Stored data
..............................

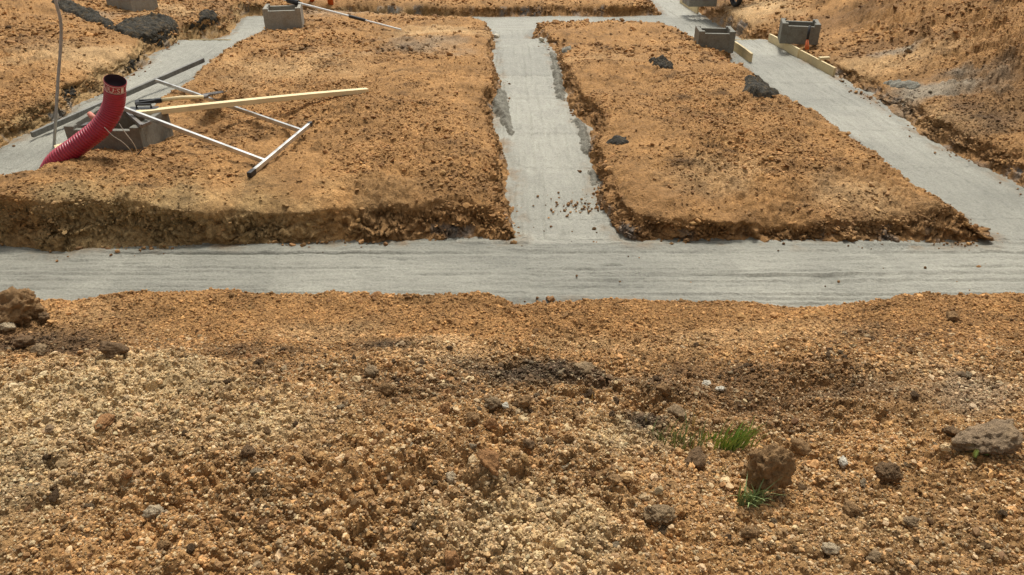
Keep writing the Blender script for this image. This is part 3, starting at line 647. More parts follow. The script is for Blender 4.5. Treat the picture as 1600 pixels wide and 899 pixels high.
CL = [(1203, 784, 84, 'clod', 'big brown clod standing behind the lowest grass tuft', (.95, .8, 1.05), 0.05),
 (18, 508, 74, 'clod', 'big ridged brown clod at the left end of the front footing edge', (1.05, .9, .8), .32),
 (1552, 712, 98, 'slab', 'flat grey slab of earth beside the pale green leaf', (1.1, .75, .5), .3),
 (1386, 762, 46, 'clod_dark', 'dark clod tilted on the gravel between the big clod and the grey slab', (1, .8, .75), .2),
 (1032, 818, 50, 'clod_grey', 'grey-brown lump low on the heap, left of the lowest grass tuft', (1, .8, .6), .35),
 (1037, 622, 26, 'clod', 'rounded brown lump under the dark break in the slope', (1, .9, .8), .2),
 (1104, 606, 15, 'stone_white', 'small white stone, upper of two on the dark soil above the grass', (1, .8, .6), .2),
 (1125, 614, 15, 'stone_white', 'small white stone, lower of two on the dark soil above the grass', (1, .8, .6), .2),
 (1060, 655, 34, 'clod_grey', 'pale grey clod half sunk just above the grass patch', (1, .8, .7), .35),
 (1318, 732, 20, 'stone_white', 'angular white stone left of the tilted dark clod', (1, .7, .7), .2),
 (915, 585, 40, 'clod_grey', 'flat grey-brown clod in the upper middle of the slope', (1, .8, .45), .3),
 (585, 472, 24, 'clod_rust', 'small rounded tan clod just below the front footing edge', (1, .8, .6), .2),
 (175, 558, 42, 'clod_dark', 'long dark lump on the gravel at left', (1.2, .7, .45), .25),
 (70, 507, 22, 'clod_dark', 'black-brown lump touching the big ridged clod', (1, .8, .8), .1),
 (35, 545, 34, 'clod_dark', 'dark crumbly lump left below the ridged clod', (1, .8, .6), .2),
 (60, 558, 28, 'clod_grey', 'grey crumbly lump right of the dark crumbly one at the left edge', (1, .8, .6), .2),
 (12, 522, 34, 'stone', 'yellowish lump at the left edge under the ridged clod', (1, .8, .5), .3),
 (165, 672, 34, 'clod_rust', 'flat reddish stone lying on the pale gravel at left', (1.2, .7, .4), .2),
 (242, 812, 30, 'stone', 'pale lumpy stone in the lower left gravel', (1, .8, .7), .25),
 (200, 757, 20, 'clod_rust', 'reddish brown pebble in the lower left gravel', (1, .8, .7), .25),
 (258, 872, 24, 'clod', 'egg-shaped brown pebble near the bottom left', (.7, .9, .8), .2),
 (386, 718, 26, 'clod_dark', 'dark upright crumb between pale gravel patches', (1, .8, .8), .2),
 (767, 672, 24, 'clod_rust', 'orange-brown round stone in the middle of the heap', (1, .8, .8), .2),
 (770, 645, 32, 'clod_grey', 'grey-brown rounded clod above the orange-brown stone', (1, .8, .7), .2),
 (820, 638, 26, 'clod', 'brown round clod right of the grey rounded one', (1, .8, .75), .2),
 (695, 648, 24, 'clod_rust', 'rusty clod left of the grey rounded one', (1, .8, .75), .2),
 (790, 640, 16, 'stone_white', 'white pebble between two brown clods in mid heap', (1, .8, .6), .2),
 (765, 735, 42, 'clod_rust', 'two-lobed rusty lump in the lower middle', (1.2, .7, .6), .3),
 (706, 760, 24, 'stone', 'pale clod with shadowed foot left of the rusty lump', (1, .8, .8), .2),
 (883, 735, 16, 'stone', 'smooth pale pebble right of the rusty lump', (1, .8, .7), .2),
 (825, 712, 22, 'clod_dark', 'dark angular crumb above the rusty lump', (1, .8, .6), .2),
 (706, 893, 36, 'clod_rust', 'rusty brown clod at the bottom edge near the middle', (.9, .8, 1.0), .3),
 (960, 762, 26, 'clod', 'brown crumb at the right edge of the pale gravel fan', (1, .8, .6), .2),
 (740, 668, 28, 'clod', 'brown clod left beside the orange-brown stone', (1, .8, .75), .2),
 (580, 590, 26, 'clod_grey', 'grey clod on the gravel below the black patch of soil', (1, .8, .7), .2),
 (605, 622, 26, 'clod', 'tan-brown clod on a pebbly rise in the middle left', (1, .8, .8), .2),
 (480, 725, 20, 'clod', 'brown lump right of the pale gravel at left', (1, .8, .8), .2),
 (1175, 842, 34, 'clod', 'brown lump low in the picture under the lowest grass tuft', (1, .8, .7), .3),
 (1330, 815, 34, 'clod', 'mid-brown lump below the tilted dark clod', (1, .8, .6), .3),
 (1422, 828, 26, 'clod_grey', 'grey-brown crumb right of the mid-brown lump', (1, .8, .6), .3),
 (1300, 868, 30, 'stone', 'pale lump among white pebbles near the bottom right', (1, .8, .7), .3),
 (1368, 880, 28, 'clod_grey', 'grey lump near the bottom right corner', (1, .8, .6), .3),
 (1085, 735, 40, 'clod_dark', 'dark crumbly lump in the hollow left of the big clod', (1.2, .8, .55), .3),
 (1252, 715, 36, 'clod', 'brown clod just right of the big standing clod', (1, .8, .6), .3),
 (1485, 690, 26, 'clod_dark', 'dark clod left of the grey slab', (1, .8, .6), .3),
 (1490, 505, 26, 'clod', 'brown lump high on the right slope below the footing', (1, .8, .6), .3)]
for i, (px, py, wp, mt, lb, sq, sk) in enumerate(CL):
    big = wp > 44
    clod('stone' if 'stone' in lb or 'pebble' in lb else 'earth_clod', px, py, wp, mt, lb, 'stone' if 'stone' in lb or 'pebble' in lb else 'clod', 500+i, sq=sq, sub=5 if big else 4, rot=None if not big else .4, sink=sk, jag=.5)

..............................

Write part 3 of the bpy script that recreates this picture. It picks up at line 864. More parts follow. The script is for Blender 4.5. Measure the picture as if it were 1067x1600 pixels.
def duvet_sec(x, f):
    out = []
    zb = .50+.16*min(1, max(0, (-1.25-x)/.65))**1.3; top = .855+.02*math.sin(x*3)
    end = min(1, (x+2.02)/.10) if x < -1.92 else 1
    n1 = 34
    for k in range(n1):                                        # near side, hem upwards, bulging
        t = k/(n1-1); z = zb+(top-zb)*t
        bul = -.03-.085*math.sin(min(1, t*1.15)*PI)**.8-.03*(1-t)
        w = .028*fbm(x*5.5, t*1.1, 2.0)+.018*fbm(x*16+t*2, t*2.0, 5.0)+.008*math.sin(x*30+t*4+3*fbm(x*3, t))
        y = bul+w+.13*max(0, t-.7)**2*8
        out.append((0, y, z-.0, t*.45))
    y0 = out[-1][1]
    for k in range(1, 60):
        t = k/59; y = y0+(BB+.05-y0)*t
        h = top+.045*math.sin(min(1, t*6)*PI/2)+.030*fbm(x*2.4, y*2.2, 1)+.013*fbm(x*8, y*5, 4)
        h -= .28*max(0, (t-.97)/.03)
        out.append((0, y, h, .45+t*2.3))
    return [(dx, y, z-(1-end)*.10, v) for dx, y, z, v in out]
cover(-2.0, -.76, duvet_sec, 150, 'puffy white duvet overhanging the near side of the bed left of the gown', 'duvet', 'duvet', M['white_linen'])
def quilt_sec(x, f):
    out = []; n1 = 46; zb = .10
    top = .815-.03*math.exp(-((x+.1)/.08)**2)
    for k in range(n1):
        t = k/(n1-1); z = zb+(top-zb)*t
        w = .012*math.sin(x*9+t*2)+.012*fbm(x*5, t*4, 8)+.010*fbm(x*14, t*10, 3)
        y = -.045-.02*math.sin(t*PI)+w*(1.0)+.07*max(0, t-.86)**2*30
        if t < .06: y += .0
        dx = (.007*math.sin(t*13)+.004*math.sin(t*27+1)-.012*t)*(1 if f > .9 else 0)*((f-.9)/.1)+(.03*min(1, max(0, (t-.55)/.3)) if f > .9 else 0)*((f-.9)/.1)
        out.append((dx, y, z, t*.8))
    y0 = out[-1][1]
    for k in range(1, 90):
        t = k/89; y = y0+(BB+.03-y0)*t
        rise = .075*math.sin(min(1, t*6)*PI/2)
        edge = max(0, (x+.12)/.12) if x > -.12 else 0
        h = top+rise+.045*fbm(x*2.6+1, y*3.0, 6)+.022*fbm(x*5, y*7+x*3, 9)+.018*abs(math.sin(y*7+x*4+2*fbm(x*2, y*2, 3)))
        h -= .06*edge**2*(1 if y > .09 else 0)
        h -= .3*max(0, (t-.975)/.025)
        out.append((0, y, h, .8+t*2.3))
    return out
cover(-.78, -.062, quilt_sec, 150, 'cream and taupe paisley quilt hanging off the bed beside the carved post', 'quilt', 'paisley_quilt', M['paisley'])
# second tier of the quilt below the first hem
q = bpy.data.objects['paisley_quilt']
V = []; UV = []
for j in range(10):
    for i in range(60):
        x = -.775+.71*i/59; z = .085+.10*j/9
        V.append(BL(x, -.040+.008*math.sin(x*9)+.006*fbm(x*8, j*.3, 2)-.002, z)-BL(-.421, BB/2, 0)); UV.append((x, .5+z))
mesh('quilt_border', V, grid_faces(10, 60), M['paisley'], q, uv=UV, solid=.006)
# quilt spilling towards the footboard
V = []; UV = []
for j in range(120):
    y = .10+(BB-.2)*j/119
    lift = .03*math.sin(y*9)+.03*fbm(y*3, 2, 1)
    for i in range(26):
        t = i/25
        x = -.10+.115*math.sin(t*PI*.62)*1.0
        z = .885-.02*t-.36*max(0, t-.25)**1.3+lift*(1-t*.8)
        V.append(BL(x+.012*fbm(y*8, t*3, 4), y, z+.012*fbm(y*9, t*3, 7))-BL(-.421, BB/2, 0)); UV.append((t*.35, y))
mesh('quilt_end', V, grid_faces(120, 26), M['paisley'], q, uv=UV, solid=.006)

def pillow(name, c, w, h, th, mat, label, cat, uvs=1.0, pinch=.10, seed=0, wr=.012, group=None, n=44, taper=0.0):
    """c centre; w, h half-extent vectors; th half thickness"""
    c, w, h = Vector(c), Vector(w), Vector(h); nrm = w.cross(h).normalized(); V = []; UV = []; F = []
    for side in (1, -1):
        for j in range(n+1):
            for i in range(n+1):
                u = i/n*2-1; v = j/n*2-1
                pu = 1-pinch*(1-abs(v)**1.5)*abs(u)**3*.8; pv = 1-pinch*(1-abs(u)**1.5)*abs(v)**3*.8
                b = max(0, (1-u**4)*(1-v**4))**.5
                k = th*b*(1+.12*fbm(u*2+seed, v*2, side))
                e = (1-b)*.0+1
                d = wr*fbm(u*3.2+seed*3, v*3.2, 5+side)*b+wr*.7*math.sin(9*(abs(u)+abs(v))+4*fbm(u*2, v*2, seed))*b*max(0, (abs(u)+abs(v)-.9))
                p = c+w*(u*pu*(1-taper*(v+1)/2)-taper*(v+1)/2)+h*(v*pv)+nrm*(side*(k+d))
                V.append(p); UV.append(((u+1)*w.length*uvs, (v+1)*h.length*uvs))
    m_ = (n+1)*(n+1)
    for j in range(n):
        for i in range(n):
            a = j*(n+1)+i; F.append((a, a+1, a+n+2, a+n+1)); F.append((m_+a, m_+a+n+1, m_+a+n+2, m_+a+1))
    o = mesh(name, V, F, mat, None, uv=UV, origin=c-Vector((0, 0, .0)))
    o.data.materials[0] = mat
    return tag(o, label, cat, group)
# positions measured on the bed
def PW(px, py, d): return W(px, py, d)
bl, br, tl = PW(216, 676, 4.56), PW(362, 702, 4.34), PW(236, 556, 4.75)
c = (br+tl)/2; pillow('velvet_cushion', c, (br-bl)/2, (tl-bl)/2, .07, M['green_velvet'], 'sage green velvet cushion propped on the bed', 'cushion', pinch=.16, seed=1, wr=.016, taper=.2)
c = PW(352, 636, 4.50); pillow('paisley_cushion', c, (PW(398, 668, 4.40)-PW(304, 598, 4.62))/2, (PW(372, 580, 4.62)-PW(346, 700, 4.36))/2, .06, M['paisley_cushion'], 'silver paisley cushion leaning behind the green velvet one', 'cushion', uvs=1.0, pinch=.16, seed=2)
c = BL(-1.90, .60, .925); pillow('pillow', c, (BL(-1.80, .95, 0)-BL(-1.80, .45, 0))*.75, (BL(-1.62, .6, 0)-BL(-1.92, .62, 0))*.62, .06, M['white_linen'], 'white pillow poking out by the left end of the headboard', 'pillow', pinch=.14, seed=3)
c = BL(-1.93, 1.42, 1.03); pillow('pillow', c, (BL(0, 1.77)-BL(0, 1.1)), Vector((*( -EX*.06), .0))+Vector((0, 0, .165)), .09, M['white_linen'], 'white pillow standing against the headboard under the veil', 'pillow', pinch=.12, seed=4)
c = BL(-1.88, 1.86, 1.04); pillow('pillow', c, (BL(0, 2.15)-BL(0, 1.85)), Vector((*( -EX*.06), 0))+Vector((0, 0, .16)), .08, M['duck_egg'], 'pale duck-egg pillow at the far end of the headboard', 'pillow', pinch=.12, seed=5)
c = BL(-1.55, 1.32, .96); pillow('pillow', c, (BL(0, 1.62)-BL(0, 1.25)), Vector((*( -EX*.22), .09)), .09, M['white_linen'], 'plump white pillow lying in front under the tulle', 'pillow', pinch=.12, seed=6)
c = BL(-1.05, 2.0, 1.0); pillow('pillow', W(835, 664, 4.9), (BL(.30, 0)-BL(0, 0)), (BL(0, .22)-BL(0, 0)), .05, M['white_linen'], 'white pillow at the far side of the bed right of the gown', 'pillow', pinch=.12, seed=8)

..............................

WORK TO DO
Please list every line of the records that contains "picture".

SOLVED PROBLEM
Keep writing the Blender script for this image. This is part 3, starting at line 647. More parts follow. The script is for Blender 4.5. Treat the picture as 1600 pixels wide and 899 pixels high.
 (1175, 842, 34, 'clod', 'brown lump low in the picture under the lowest grass tuft', (1, .8, .7), .3),
Write part 3 of the bpy script that recreates this picture. It picks up at line 864. More parts follow. The script is for Blender 4.5. Measure the picture as if it were 1067x1600 pixels.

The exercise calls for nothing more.